— Start INFORMATION PROVIDED —

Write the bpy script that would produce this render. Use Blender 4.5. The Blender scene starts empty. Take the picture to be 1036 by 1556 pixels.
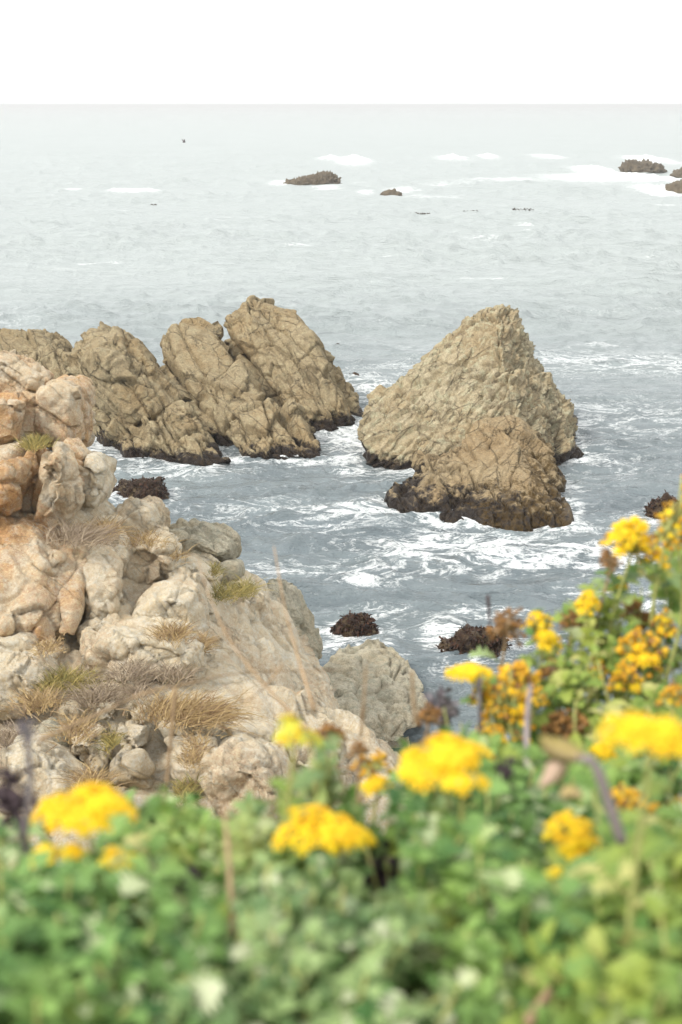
import bpy, bmesh, math, random
import numpy as np
from mathutils import Vector, Matrix, Quaternion, Euler
random.seed(7)
S = bpy.context.scene
R = math.radians

# ------------------------------------------------------------------ camera
H = 10.0
PITCH = R(16.0)
FPX = 1556 * 50 / 36.0
cam_d = bpy.data.cameras.new('camera')
cam_d.sensor_fit = 'VERTICAL'; cam_d.sensor_height = 36; cam_d.sensor_width = 24
cam_d.lens = 50
cam_d.clip_start = 0.05; cam_d.clip_end = 30000
cam_d.dof.use_dof = True; cam_d.dof.focus_distance = 36; cam_d.dof.aperture_fstop = 6.3
cam = bpy.data.objects.new('camera', cam_d)
S.collection.objects.link(cam)
cam.location = (0, 0, H); cam.rotation_euler = (R(90) - PITCH, 0, 0)
S.camera = cam

# ------------------------------------------------------------------ world, sun, exposure
SUN_EL, SUN_AZ = R(45), R(-128)      # high, behind the camera on the left (azimuth from +Y, clockwise)
w = bpy.data.worlds.new('World'); S.world = w; w.use_nodes = True
nt = w.node_tree; nt.nodes.clear()
o_ = nt.nodes.new('ShaderNodeOutputWorld'); b_ = nt.nodes.new('ShaderNodeBackground')
sk = nt.nodes.new('ShaderNodeTexSky'); sk.sky_type = 'NISHITA'; sk.sun_disc = False
sk.sun_elevation = SUN_EL; sk.sun_rotation = SUN_AZ; sk.dust_density = 4
hs = nt.nodes.new('ShaderNodeHueSaturation'); hs.inputs['Saturation'].default_value = 0.15
mx = nt.nodes.new('ShaderNodeMixRGB'); mx.inputs[0].default_value = 0.88
mx.inputs[2].default_value = (9.6, 9.75, 9.75, 1)       # even cloud layer
nt.links.new(sk.outputs[0], hs.inputs['Color']); nt.links.new(hs.outputs[0], mx.inputs[1])
nt.links.new(mx.outputs[0], b_.inputs[0]); b_.inputs[1].default_value = 0.08
nt.links.new(b_.outputs[0], o_.inputs[0])
sd = bpy.data.lights.new('sun', 'SUN'); sd.energy = 1.5; sd.angle = R(11); sd.color = (1, 0.95, 0.87)
sun = bpy.data.objects.new('sun', sd); S.collection.objects.link(sun)
dirv = Vector((math.sin(SUN_AZ) * math.cos(SUN_EL), math.cos(SUN_AZ) * math.cos(SUN_EL), math.sin(SUN_EL)))
sun.rotation_euler = dirv.to_track_quat('Z', 'Y').to_euler(); sun.location = (-20, -20, 40)
S.view_settings.view_transform = 'Standard'; S.view_settings.look = 'None'
S.view_settings.gamma = 1; S.view_settings.use_curve_mapping = False
S.view_settings.exposure = 1.02
S.cycles.max_bounces = 6; S.cycles.volume_bounces = 0

C = S.collection
cP, sP = math.cos(PITCH), math.sin(PITCH)

def ray(px, py):
    u = (px - 518) / FPX; v = (778 - py) / FPX
    return Vector((u, cP + v * sP, -sP + v * cP))
def at(px, py, Y):
    d = ray(px, py); return Vector((d.x * Y / d.y, Y, H + d.z * Y / d.y))
def onz(px, py, z=0.0):
    d = ray(px, py); t = (z - H) / d.z; return Vector((d.x * t, d.y * t, z))

# ------------------------------------------------------------------ numpy noise
def _hash(ix, iy, iz, seed):
    h = (ix.astype(np.int64) * 374761393 + iy.astype(np.int64) * 668265263 + iz.astype(np.int64) * 2147483647 + seed * 1274126177) & 0xFFFFFFFF
    h = ((h ^ (h >> 13)) * 1274126177) & 0xFFFFFFFF
    h = ((h ^ (h >> 16)) * 2246822519) & 0xFFFFFFFF
    return h ^ (h >> 15)
def perlin(P, seed=0):
    Pi = np.floor(P); f = P - Pi; Pi = Pi.astype(np.int64)
    u = f * f * f * (f * (f * 6 - 15) + 10)
    out = np.zeros(len(P))
    for dx in (0, 1):
        wx = u[:, 0] if dx else 1 - u[:, 0]
        for dy in (0, 1):
            wy = u[:, 1] if dy else 1 - u[:, 1]
            for dz in (0, 1):
                wz = u[:, 2] if dz else 1 - u[:, 2]
                h = _hash(Pi[:, 0] + dx, Pi[:, 1] + dy, Pi[:, 2] + dz, seed)
                gx = (h & 1023) / 511.5 - 1; gy = ((h >> 10) & 1023) / 511.5 - 1; gz = ((h >> 20) & 1023) / 511.5 - 1
                out += wx * wy * wz * (gx * (f[:, 0] - dx) + gy * (f[:, 1] - dy) + gz * (f[:, 2] - dz))
    return out * 1.3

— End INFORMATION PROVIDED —

> WHAT IS BEING ASKED
Scan the listing above. Collect all lines with the word "scene".

> THE RESPONSE
Write the bpy script that would produce this render. Use Blender 4.5. The Blender scene starts empty. Take the picture to be 1036 by 1556 pixels.
S = bpy.context.scene